Oxfam is calling for all governments to send their Head of State and Finance Ministers to the Financing for Development Conference in Ethiopia, in July. The Addis conference will set out how the world will finance development for the next two decades and is an opportunity for governments to start developing a more democratic and fairer global tax system.    

Winnie Byanyima, Oxfam International’s Executive Director said: “Africa is hemorrhaging billions of dollars because multinational companies are cheating African governments out of vital revenues by not paying their fair share in taxes. If this tax revenue were invested in education and healthcare, societies and economies would further flourish across the continent.”

In 2010, the last year for which data is available, multinational companies avoided paying tax on US$40billion of income through a practice called trade mispricing – where a company artificially sets the prices for goods or services sold between its subsidiaries to avoid taxation. With corporate tax rates averaging out at 28 percent in Africa this equates to $US11 billion in lost tax revenues.

Trade mispricing is just one of the ways multinational companies avoid paying their fair share of taxes. According to UNCTAD, developing countries as a whole lose an estimated US$100billion a year through another set of tax avoidance schemes involving tax havens.  

Companies also lobby hard for tax breaks as a reward for basing or retaining their business in African countries. Tax breaks provided to the six largest foreign mining companies in Sierra Leone add up to 59 per cent of the total budget of the country or eight times the country’s health budget.
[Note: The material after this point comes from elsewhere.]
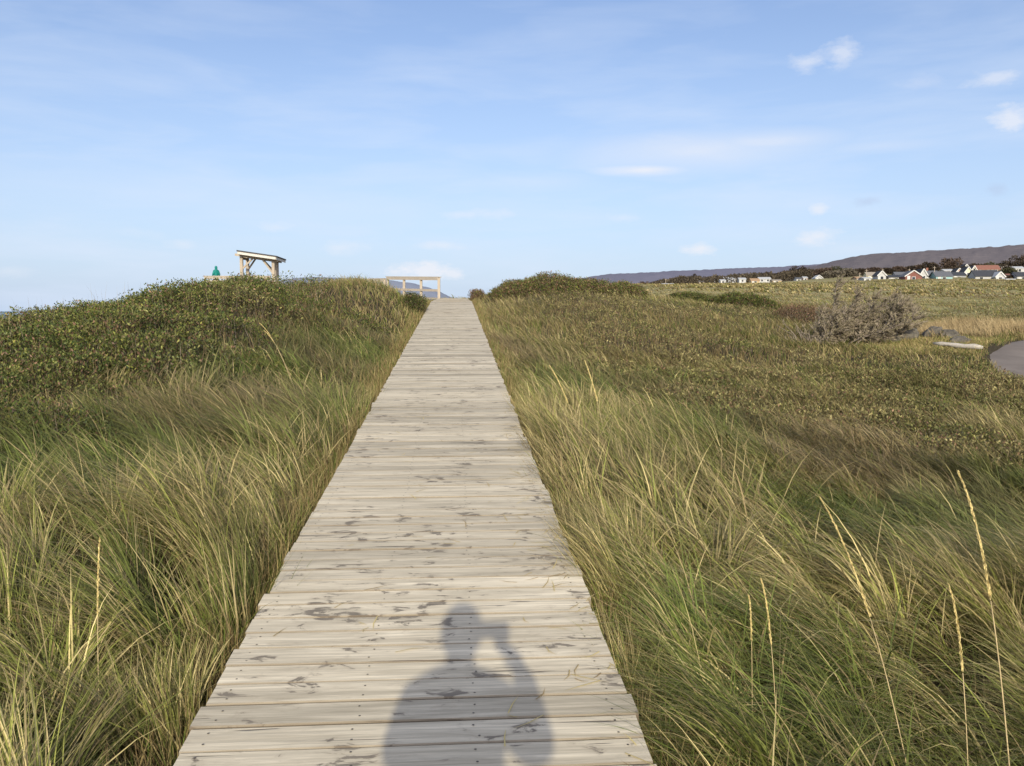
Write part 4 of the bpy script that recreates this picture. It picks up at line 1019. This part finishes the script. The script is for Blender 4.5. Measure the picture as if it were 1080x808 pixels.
H_(818, 294.2, 298, 9, 1.2, 430, 'tan', 'beige', 'flat beige building right of the long white-roofed one')
H_(795.3, 293, 297.5, 8.5, 2.4, 430, 'tan', 'tanroof', 'yellowish tan house in the left part of the village')
H_(782, 292.2, 297.5, 7, 1.6, 520, 'white', 'light', 'white house left of the yellowish tan one')
H_(769, 291.6, 297.5, 12, 2.2, 540, 'white', 'light', 'pale greenish-white roofed building in the far left of the village')
H_(761.5, 294, 298.5, 5, 1.2, 500, 'white', 'light', 'low white building beside the pale greenish one')
H_(750, 292.6, 298.5, 6, 2.0, 560, 'white', 'grey', 'small white gabled house near the left end of the wood', gable=True)
H_(740, 295.5, 299.5, 8, 1.2, 560, 'pink', 'light', 'low pinkish building before the dark strip of wood')
H_(722, 299, 301.5, 6, .9, 420, 'white', 'light', 'tiny white cottage right of the leftmost building')
H_(704, 298.2, 301.5, 12, 1.2, 480, 'white', 'light', 'leftmost low cream-white building of the village')
# poles
for px, y0, Z in ((702, 294, 470), (906.5, 287.5, 320), (913.5, 284, 330), (930.5, 283.5, 345), (985, 281, 300), (958.5, 283.5, 340)):
    a = at(px, 299, Z); b_ = at(px, y0, Z); z = tz(a.x, a.y); q = MB(); q.tube([(a.x, a.y, z - .5), (a.x, a.y, b_.z)], [.16, .10], 6); q.box((a.x, a.y, b_.z - .5), (1.1, .08, .08))
    o = q.build('utility_pole', M_POST); tag(o, {702: 'lone utility pole at the left end of the village', 906.5: 'utility pole by the small tan cottage', 913.5: 'utility pole above the low white cottage', 930.5: 'utility pole behind the narrow white gable', 985: 'pale pole above the white house with chimney', 958.5: 'utility pole behind the red house'}[px], 'utility pole')

def tree(px, ytop, ybase, wpx, Z, cA, cB, label, n=900, name='bare_tree', lobes=5):
    k = Z / F; W = wpx * k; b = at(px, ybase, Z); zt = at(px, ytop, Z).z; z = min(tz(b.x, b.y), zt - 3); Hh = zt - z
    r = empty(name, (b.x, b.y, z), label, 'tree', 'brown trees around the village')
    mb = MB(); cen = []
    for i in range(lobes):
        f = (i + .5) / lobes - .5; cen.append((b.x + f * W * .75 + random.gauss(0, W * .05), b.y + random.gauss(0, W * .15), z + Hh * random.uniform(.55, .78) - abs(f) * Hh * .28, W / lobes * random.uniform(.75, 1.15), Hh * random.uniform(.22, .34)))
        mb.tube([(b.x + f * W * .25, b.y, z - .5), (b.x + f * W * .45, b.y, z + Hh * .3), cen[-1][:3]], [.28, .2, .07], 5)
    for i in range(22):
        c = random.choice(cen); a = Vector(c[:3]) + Vector((0, 0, -c[4] * .6)); e = Vector(c[:3]) + Vector((random.gauss(0, c[3] * .5), random.gauss(0, c[3] * .5), random.uniform(.1, .9) * c[4])); mb.tube([a, e], [.1, .03], 3, cap=False)
    mb.build('trunk', simple_trunk, r)
    cen = np.array(cen); idx = rng.integers(0, lobes, n); d = rng.normal(size=(n, 3)); d /= np.linalg.norm(d, axis=1)[:, None]; rad = rng.uniform(.45, 1.05, n) ** .6
    P = cen[idx, :3] + d * rad[:, None] * np.stack([cen[idx, 3], cen[idx, 3], cen[idx, 4]], 1)
    P[:, 2] = np.minimum(P[:, 2], zt + rng.normal(0, .15, n)); P[:, 2] = np.maximum(P[:, 2], z + .3)
    c = lerpc(np.array(cA), np.array(cB), np.clip(rng.random(n) * .6 + (d[:, 2] + 1) * .2, 0, 1)) * rng.uniform(.6, 1.3, n)[:, None]
    D = d + rng.normal(0, .7, (n, 3)); D /= np.linalg.norm(D, axis=1)[:, None]; ls = k * 1.7
    join_np([leaves(P, D, rng.uniform(.7, 1.6, n) * ls, rng.uniform(.35, .8, n) * ls, c)], 'crown', M_CROWN, r)
n = 26000; px_ = rng.uniform(686, 1100, n); Z_ = rng.uniform(520, 640, n)
top_ = np.interp(px_, [686, 700, 745, 800, 850, 900, 960, 1000, 1050, 1100], [299, 295.5, 292, 289.5, 286, 285.5, 284, 281.5, 281, 279]) + (fbm(px_, px_ * 0, 9, 4) - .5) * 6
py_ = top_ + (300 - top_) * rng.random(n) ** 1.5; a_ = (px_ - 540) / F * Z_; b2 = (404 - py_) / F * Z_
P = np.stack([a_, Z_ * cp + b2 * sp, EYE.z - Z_ * sp + b2 * cp], 1); c = lerpc(np.array((0.035, 0.028, 0.02)), np.array((0.13, 0.105, 0.07)), rng.random(n)) * (.6 + .8 * fbm(px_, Z_, 6, 3))[:, None]
D = rng.normal(size=(n, 3)); D /= np.linalg.norm(D, axis=1)[:, None]
tag(join_np([leaves(P, D, rng.uniform(.8, 2.0, n), rng.uniform(.5, 1.1, n), c)], 'village_woods', M_CROWN), 'long belt of brown leafless woods behind the village', 'woods', kind='stuff')
simple_trunk = simple('tree_bark', (0.09, 0.075, 0.06), .95, .3, 3)
DK = (0.030, 0.024, 0.018), (0.085, 0.065, 0.045); BR = (0.055, 0.040, 0.030), (0.14, 0.10, 0.075); GB = (0.085, 0.075, 0.055), (0.20, 0.17, 0.125); OL = (0.035, 0.038, 0.02), (0.10, 0.095, 0.05)
for i, (px, yt, yb, w, Z, cc, lab) in enumerate((
    (715, 292.5, 300, 20, 620, BR, 'leftmost brown clump of the low wood'), (732, 290.5, 299, 20, 640, DK, 'dark brown clump second from the left in the low wood'), (752, 290, 297, 22, 660, BR, 'brown tree above the small white gabled house'),
    (681, 295.5, 301, 12, 640, BR, 'small isolated brown trees left of the low wood'), (775, 291, 297, 16, 640, DK, 'dark tree above the pale greenish building'), (790, 290, 297, 18, 620, BR, 'brown tree above the tan house'),
    (808, 287.8, 296, 22, 620, DK, 'dark wide tree above the long white-roofed building'), (826, 286.5, 296, 18, 600, BR, 'brown tree left of the dark domed one'),
    (845, 280.5, 293, 26, 560, DK, 'dark domed tree, tallest in the left part'), (868, 282, 297, 18, 430, BR, 'brown tree just right of the lone white house'),
    (880, 281, 296, 26, 480, OL, 'olive-brown spreading tree behind the grey ones'), (876, 286.5, 298, 20, 400, GB, 'greyish rounded leafless tree nearest the field, left one'), (893, 284.5, 298, 24, 405, GB, 'greyish rounded leafless tree nearest the field, right one'),
    (905, 284, 296, 14, 440, DK, 'dark tree above the small tan cottage'), (921, 282, 292, 15, 450, BR, 'brown tree above the cream house'), (938, 283, 293, 14, 440, DK, 'dark tree above the long low white house'),
    (948, 281.5, 291, 16, 460, BR, 'brown tree behind the grey-roofed house'), (960, 280.8, 288, 14, 480, DK, 'dark tree behind the red house'), (971, 279.5, 288, 12, 470, BR, 'brown tree behind the tall narrow gable'),
    (982, 276.5, 289, 18, 460, DK, 'dark rounded tree behind the chimney house'), (1001, 272.5, 287, 24, 470, BR, 'large brown tree rising highest above the village centre'), (1012, 281.5, 290, 12, 420, DK, 'dark tree between the pink gable and cream gables'),
    (1031, 277.5, 284, 20, 560, DK, 'dark strip of trees left above the red-brown roof'), (1048, 277.5, 284, 18, 560, OL, 'olive trees right above the red-brown roof'), (1062, 283.5, 293, 18, 350, OL, 'olive brown hedge-like tree right of the white gabled wing'),
    (1070, 271, 284, 22, 430, DK, 'large dark tree at the upper right edge of the village'), (1086, 268, 284, 20, 430, BR, 'large brown tree touching the right edge of the view'), (1066, 290, 298, 10, 300, BR, 'brown bush beside the last white house'))):
    tree(px, yt, yb, w, Z, cc[0], cc[1], lab, n=1100, lobes=max(3, int(w / 4)))

# ------------------------------------------------------------------ light and sky
SUN_EL = R(20.6); ANTI = R(-1.9)          # shadows fall away from the camera
sun_dir = Vector((-math.sin(ANTI) * math.cos(SUN_EL), -math.cos(ANTI) * math.cos(SUN_EL), math.sin(SUN_EL)))
sl = bpy.data.lights.new('sun', 'SUN'); sl.energy = 4.1; sl.angle = R(.6); sl.color = (1.0, .92, .74)
so = bpy.data.objects.new('sun', sl); C.objects.link(so); so.rotation_euler = sun_dir.to_track_quat('Z', 'Y').to_euler()
w = bpy.data.worlds.new('World'); scene.world = w; w.use_nodes = True
nt = w.node_tree; nt.nodes.clear(); g = G(nt)
out = g.n('ShaderNodeOutputWorld'); bg = g.n('ShaderNodeBackground'); g.l(bg.outputs[0], out.inputs[0])
sky = g.n('ShaderNodeTexSky', sky_type='NISHITA'); sky.sun_disc = False; sky.sun_elevation = SUN_EL
sky.sun_rotation = math.atan2(sun_dir.x, sun_dir.y)
sky.air_density = 1.0; sky.dust_density = 1.2; sky.ozone_density = 2.0
vec = g.n('ShaderNodeTexCoord').outputs['Generated']
sp_ = g.n('ShaderNodeSeparateXYZ'); g.l(vec, sp_.inputs[0]); X_, Y_, Z_ = sp_.outputs
az = g.math('ARCTAN2', X_, Y_); el = g.math('ARCSINE', Z_)
comb = g.n('ShaderNodeCombineXYZ'); g.l(az, comb.inputs[0]); g.l(el, comb.inputs[1]); ae = comb.outputs[0]
nz = g.noise(g.mapping(ae, (38, 75, 1)), 1.0, 8, 0.62); nzf = g.noise(g.mapping(ae, (5, 26, 1)), 1.0, 5, 0.55, .3)
def azel(px, py):
    a = (px - 540) / F; b = (404 - py) / F; y = cp + b * sp; z = -sp + b * cp
    return math.atan2(a, y), math.atan2(z, math.hypot(a, y))
def blob(px, py, wx, wy, amp, soft=.5, edge=2.2):
    nz_ = nzf if wx > 49 else nz
    a, e = azel(px, py); dx = g.math('DIVIDE', g.math('SUBTRACT', az, a), wx / F); dy = g.math('DIVIDE', g.math('SUBTRACT', el, e), wy / F)
    d = g.math('SQRT', g.math('ADD', g.math('MULTIPLY', dx, dx), g.math('MULTIPLY', dy, dy)))
    d = g.math('ADD', d, g.math('MULTIPLY', g.math('SUBTRACT', nz_, .5), edge))
    m = g.math('DIVIDE', g.math('SUBTRACT', 1.0, d), soft, clamp=True)
    return g.math('MULTIPLY', m, amp)
white = None
for b in ((852, 66, 22, 10, .55, .9), (888, 55, 22, 14, .6, .9), (972, 87, 22, 8, .22, 1.0), (1044, 83, 24, 8, .55, .8), (1068, 124, 22, 12, .75, .7), (738, 263, 20, 7, .9, .8), (862, 250, 24, 10, .8, 1.), (864, 222, 10, 7, .7, .8), (445, 286, 38, 11, .95, .6), (476, 289, 16, 7, .8, .7),
          (500, 226, 46, 7, .42, 1.), (466, 259, 26, 6, .45, .9), (360, 261, 28, 9, .40, 1.), (292, 239, 20, 6, .35, 1.), (192, 258, 16, 6, .35, 1.), (150, 246, 26, 6, .2, 1.), (658, 230, 18, 6, .3, 1.), (10, 286, 24, 6, .3, 1.),
          (680, 179, 60, 7, .95, 1.), (735, 160, 150, 24, .80, 1.3), (800, 150, 100, 14, .6, 1.1), (560, 192, 80, 12, .22, 1.3), (120, 200, 160, 26, .2, 1.5), (330, 215, 180, 22, .22, 1.5), (930, 154, 60, 7, .25, 1.), (900, 262, 50, 9, .2, 1.)):
    m = blob(*b); white = m if white is None else g.math('MAXIMUM', white, m)
grey = g.math('MAXIMUM', blob(911, 212, 15, 6, .35, .8), blob(1050, 200, 10, 7, .3, .8))
veil = g.math('MULTIPLY', g.ramp(nzf, [(0.42, 0.0), (0.72, 1.0)]), g.ramp(el, [(0.0, .55), (0.18, .40), (0.42, .06)]))
hs = g.n('ShaderNodeHueSaturation'); hs.inputs['Saturation'].default_value = 1.0; g.l(sky.outputs[0], hs.inputs['Color'])
SKYS = 0.115
tint = g.mix(1.0, hs.outputs[0], (1.12, 1.12, 1.30), 'MULTIPLY')
# pale summer haze near the horizon
hz = g.ramp(el, [(0.0, 1.0), (0.10, .72), (0.30, .25), (0.6, 0.0)])
dt = g.n('ShaderNodeVectorMath', operation='DOT_PRODUCT'); g.l(vec, dt.inputs[0]); dt.inputs[1].default_value = tuple(sun_dir)
fill_glow = g.math('POWER', g.math('MULTIPLY_ADD', dt.outputs['Value'], .5, .5, clamp=True), 3.0)     # brightness added to the sky behind the camera to lift the shadows
tint = g.mix(1.0, tint, g.mix(fill_glow, (0, 0, 0), (7.5, 7.2, 7.2)), 'ADD')
c = g.mix(g.math('MULTIPLY', hz, .75), tint, (5.3, 6.7, 8.9))
c = g.mix(veil, c, (6.4, 7.2, 8.6))
c = g.mix(grey, c, (4.2, 4.9, 6.6))
c = g.mix(g.math('MULTIPLY', white, .9), c, (7.5, 7.7, 8.3))
g.l(c, bg.inputs['Color']); bg.inputs['Strength'].default_value = SKYS

scene.view_settings.view_transform = 'Standard'; scene.view_settings.look = 'None'; scene.view_settings.exposure = 0; scene.view_settings.gamma = 1
scene.cycles.max_bounces = 5; scene.cycles.diffuse_bounces = 2; scene.cycles.glossy_bounces = 2; scene.cycles.transmission_bounces = 2
scene.render.resolution_x = 1024; scene.render.resolution_y = 766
Byanyima added, “African leaders must not sit by while international tax reforms are agreed which give multinational companies free reign to sidestep their tax obligations in Africa. Political and business leaders must put their weight behind the ever louder calls for the reform of global tax rules. African nations must also introduce a more progressive and democratic approach to taxation – including calling a halt to tax exemptions for foreign companies.”    

Existing international efforts to tackle corporate tax dodging such as the BEPS (Base Erosion and Profit Shifting) process, led by the Organisation for Economic Cooperation (OECD) for the G20, will leave gaping tax loopholes that multinational companies can continue to exploit across the developing world. Many African nations have been shut out of discussions on BEPS reform and will not benefit from them as a result.


Further resources

According to the UN’s Economic Commission for Africa’s Report on the High Level Panel on Illicit Financial Flows from Africa, there was a US$40 billion outflow from Africa due to trade mispricing in 2010. With corporate tax rates averaging out at 28 per cent in Africa this equates to nearly $US11 billion in lost tax revenues. Given that companies and investors from G7 countries are responsible for more than half of the foreign direct investment in Sub-Saharan Africa, companies from G7 countries may be responsible for robbing African governments of around $6 billion every year from just one tax trick alone.

Developing countries lose estimated US$100billion a year as a result of one set of tax avoidance schemes involving tax havens: see UNCTAD’s Investment Policy Hub Working Paper, ‘FDI, Tax and Development’.

Tax breaks provided to the six largest foreign mining companies in Sierra Leone add up to 59 per cent of the countries budget or eight times the country’s health budget: ‘Losing Out: Sierra Leone’s massive revenue loses from tax incentives’, London: Christian Aid.